Ashes to Ashes - Dust to Recycling

Green transition 7 July 2017 Bettina Kamuk

The small Danish company Afatek has a world record in recovering valuable metals and minerals from ashes. Ramboll helped make the process even more efficient.

8 min

Director Jens Kallesøe from Afatek grabs a ballpoint pen and starts to dismantle it.

“This ordinary ballpoint pen contains four different materials: On the outside is a belly belt and a clip, both made of stainless steel. Two pieces of plastic tubing hold it all together. Inside is an ink tube made of plastic. One end has a stainless steel spring, and the other a small brass piece, where the ink comes out. So we found two types of plastic and two types of metal with sizes down to 1 mm,” he says, now with four different pen pieces in his hands.

“Basically, you now have two ways of putting this into a circular economy: You can let people do the job of dismantling the ballpoint pen by hand. Or you can take the pen to a waste-to-energy plant for recovery. There, the plastic is incinerated and recovered as heat and electricity. This frees the metals, which can now easily be separated and recovered in our new metal sorting plant. This is both economically and environmentally efficient because we can do it on a large scale. That’s what we do here.”

Outside Jens Kallesøe’s small office on Copenhagen’s island of Amager lie mounds of ash from waste-to-energy (WtE) plants. In other countries much of this material ends up in landfills. But here at Afatek ashes are not just ashes. Jens Kallesøe and his employees recover valuable metals and mineral resources from this dust.

Few do this better than the small Danish company. The technology at the new plant can identify and reuse metals down to 0.5 mm, thus creating a new industry standard much better than yesterday’s 4 mm.

Lower consumption of natural resources

Afatek is owned by five public waste companies and covers one third of the Danish market. The trucks that pass through the company’s gate unload around 200,000 tonnes of bottom ash a year. In the company’s new plant, which Ramboll assisted in constructing, the ash typically dries for two months before being put on the conveyer belts.

The new separation technology was developed with support from the Danish Environmental Protection Agency. The technology features magnets for ferrous recovery, fast-moving magnets for non-ferrous recovery and sensor machines for recovering stainless steel.

“The fine-line conveyer belt is where you find the technology that can recover the piece of brass from the ballpoint pen – which is just over 0.5 mm thick,” says Jens Kallesøe.

The new technology increases the recovery rate for brass, aluminium, copper, zinc and stainless steel by 50%. It also lowers the consumption of natural resources – thereby saving CO2.

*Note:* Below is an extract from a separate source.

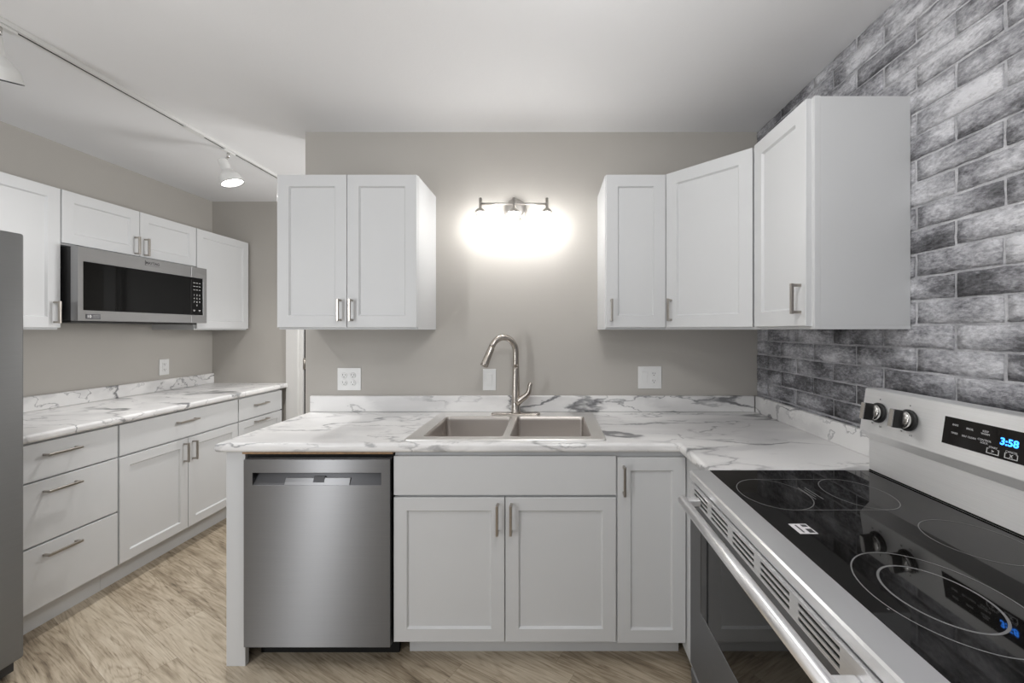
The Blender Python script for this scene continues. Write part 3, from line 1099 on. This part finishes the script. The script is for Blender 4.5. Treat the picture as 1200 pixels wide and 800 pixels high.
# ------------------------------------------------------------------ microwave
def microwave():
    y0, w = 2.157, 0.810
    X = -2.528
    t = thing('microwave', 'stainless steel over-the-range microwave hung under the short wall cabinet', 'microwave', (X, y0, 1.405), PI / 2)
    H = 0.402
    MB().box(0.002, w - 0.002, 0.0, X - XL - 0.002, 0.012, H, 0.002).build('housing', M['black'], t)
    MB().box(0.02, w - 0.02, 0.02, X - XL - 0.01, 0, 0.0118).build('base_plate', M['black'], t)
    gx0, gx1, gz0, gz1 = 0.026, 0.778, 0.066, 0.327
    sx = 0.683
    m = MB().plate([0, gx0, sx - 0.001], [0.010, gz0, gz1, H], {(1, 1)}, -0.039, -0.0005, 'y', 0.0015)
    dr = m.build('door', M['steel_mid'], t)
    MB().box(gx0 + .0003, sx - 0.001, -0.0365, -0.006, gz0 + .0003, gz1 - .0003, 0.001).build('window_glass', M['microglass'], dr)
    m = MB().plate([sx + 0.0005, gx1, w], [0.010, gz0, gz1, H], {(0, 1)}, -0.039, -0.0005, 'y', 0.0015)
    cp = m.build('control_panel', M['steel_mid'], t)
    MB().box(sx + 0.0005, gx1 - .0003, -0.0365, -0.006, gz0 + .0003, gz1 - .0003, 0.001).build('keypad_glass', M['microglass'], cp)
    m = MB()
    fm = lambda x, z: face_mat((x, -0.0368, z), (1, 0, 0), (0, 0, 1))
    keys = ['1', '2', '3', '4', '5', '6', '7', '8', '9', '', '0', '']
    for k, ch in enumerate(keys):
        x, z = sx + 0.025 + 0.022 * (k % 3), 0.205 - 0.024 * (k // 3)
        if ch:
            m.text(ch, 0.015, fm(x, z), bold=0.0003)
            m.build('key_digit', M['lightink'], cp)
            m = MB()
    for r in range(3):
        for c in range(3):
            x, z = sx + 0.025 + 0.022 * c, 0.290 - 0.024 * r
            m.box(x - 0.007, x + 0.007, -0.0370, -0.0366, z - 0.0016, z + 0.0016)
            m.build('key_legend', M['lightink'], cp)
            m = MB()
    for c in (0, 2):
        x = sx + 0.025 + 0.022 * c
        m.box(x - 0.008, x + 0.008, -0.0370, -0.0366, 0.098, 0.101)
        m.box(x - 0.006, x + 0.006, -0.0370, -0.0366, 0.092, 0.094)
        m.build('key_legend', M['lightink'], cp)
        m = MB()
    m = MB()
    m.text('MAYTAG', 0.022, face_mat((0.4065, -0.0392, 0.374), (1, 0, 0), (0, 0, 1)), bold=0.0006)
    m.box(0.358, 0.361, -0.0396, -0.0389, 0.359, 0.389)
    m.box(0.361, 0.452, -0.0394, -0.0389, 0.3585, 0.3600)
    m.build('brand_lettering', M['ink'], dr)
    bd = MB().box(0.037, 0.108, -0.0405, -0.0389, 0.020, 0.046, 0.0005).build('badge', M['badge'], dr)
    m = MB()
    m.mi = 0
    m.text('10', 0.022, face_mat((0.052, -0.0407, 0.033), (1, 0, 0), (0, 0, 1)), bold=0.0005)
    for k in range(3):
        m.box(0.070, 0.103, -0.0411, -0.0404, 0.0265 + 0.006 * k, 0.0275 + 0.006 * k)
    # sits on the badge: one piece with it
    bm2 = m.bm
    me = bpy.data.meshes.new('tmp')
    bm2.to_mesh(me)
    b2 = bmesh.new()
    b2.from_mesh(bd.data)
    n0 = len(b2.faces)
    b2.from_mesh(me)
    b2.faces.ensure_lookup_table()
    for f in b2.faces[n0:]:
        f.material_index = 1
    b2.to_mesh(bd.data)
    b2.free()
    bd.data.materials.append(M['lightink'])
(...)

In total Afatek comes close to recovering 90% of the metals in bottom ash. The residue – a kind of gravel – is a valuable resource in road construction. In Denmark a total of 600,000 tonnes are recovered each year, thus reducing human interference with the ecosystems present in and around traditional gravel pits.

Recovers heating and electricity

The key to creating this part of a circular economy is to combine the thermal sorting done at WtE plants with the mechanical magnetic sorting done at plants like Afatek.

“The thermal process reduces complexity and recovers energy – in terms of not only heating but also electricity. And the mechanical sorting further reduces complexity – which results in sales-quality metals and minerals for use as gravel for road construction,” explains Jens Kallesøe.

After a few years’ scepticism from other circular economy industries, companies like Afatek are now considered both economically and environmentally viable. And the export potential is about to be realised.

The biggest order so far has been placed by another metropolitan island – Singapore – where Afatek has worked with Ramboll to supply know-how to the biggest WtE facility in the world.